Drug War 40

The global war as seen from the center of North America

An idea whose time has come

From the newsletter of city Rep. Beto O’Rourke:


There were a number of developments this week that, when taken together, make me think that we’re finally going to make some progress on the most fundamental causes of the violence in Juarez: drug demand and drug prohibition.

First, a number of El Pasoans have come together around a statement that offers several clear-cut proposals to help stem the violence, including: explicitly linking drug use in the U.S. to drug terror in
Juarez (you buy drugs here, you’re helping to kill someone in Juarez); ending the disastrous prohibition of marijuana (which contributes nearly $8-9 billion into the coffers of the cartels annually); and focusing U.S. foreign aid on critical social, educational and economic infrastructure. The statement is timed to coincide with President Calderon’s visit to Washington D.C. and the state dinner that will be hosted in his honor at the White House. There will be a press conference Monday at 1pm at Lion’s Placita near the Paso del Norte Bridge. I’ve posted the press release further down in this newsletter.

The full statement is also posted on the Drug War 40 website (https://drugwar40.wordpress.com/) and you can sign a petition in support of the statement by clicking here.

Second, one of the most damning and comprehensive articles on the failure of the drug war was published throughout the world yesterday. The AP article, titled “US drug war has met none of its goals”, uses clear metrics (expressed in dollars spent, lives lost, availability and use of drugs, etc.) to describe what a catastrophe our War on Drugs has been so far. The opening paragraph:

After 40 years, the United States’ war on drugs has cost $1 trillion and hundreds of thousands of lives, and for what? Drug use is rampant and violence even more brutal and widespread.

* Read the full article by clicking here.

Third, the White House has announced a new drug war strategy. It is deeply flawed; it does not get to the fundamental problems with the war on drugs; but it is a small, incremental step towards a better policy. It talks about demand reduction (reducing teen use by 15%), it increases funding for rehabilitation and recovery, but its primary focus is still interdiction and imprisonment.

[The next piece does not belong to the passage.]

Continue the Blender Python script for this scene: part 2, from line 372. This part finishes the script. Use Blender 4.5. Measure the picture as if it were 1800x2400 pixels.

But, taken with the stunning, widely circulated AP story, the building national consensus that drug consumption and prohibition in the U.S. are causing terrible damage in our country and in Mexico, and the leadership we are seeing throughout our community in demanding a solution to the violence in Juarez, I think we’re on the brink of significant change. The administration’s attempt to save 40 years of face and position itself to ride the wave that just might be coming in tells me that we’re close to proving Victor Hugo right.